## EXERCISE
Going from the top of the data below, give again each line through the one containing "COL = scene.collection", both ends kept.
start AVAILABLE DATA
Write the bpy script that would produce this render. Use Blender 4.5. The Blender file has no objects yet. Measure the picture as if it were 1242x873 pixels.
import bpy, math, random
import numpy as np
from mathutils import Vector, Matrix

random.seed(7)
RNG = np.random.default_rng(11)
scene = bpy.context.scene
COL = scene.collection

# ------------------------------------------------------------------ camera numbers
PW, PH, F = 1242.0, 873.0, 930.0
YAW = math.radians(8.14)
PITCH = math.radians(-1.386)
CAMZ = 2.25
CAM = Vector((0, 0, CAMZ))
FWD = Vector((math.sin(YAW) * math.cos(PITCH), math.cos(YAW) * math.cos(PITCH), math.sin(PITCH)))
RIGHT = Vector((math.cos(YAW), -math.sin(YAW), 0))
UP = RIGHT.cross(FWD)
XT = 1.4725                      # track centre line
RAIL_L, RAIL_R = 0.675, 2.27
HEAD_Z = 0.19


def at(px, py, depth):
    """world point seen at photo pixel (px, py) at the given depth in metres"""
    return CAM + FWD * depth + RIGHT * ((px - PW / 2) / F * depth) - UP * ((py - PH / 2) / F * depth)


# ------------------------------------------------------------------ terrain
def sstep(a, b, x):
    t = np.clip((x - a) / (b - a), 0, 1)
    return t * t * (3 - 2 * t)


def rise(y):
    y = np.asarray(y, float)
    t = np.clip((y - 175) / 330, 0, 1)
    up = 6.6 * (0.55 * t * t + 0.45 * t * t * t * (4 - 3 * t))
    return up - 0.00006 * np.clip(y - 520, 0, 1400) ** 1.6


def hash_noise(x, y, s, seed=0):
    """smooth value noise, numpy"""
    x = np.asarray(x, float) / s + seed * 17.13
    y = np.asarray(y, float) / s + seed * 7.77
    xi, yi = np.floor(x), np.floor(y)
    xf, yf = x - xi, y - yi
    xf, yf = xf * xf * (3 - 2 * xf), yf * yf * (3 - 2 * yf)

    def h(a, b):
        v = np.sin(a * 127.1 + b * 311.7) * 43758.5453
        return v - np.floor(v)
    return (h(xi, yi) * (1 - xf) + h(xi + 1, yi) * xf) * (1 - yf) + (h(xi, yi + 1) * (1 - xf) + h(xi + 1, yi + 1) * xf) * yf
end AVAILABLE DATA
## ANSWER TO THE PROBLEM
Write the bpy script that would produce this render. Use Blender 4.5. The Blender file has no objects yet. Measure the picture as if it were 1242x873 pixels.
import bpy, math, random
import numpy as np
from mathutils import Vector, Matrix

random.seed(7)
RNG = np.random.default_rng(11)
scene = bpy.context.scene
COL = scene.collection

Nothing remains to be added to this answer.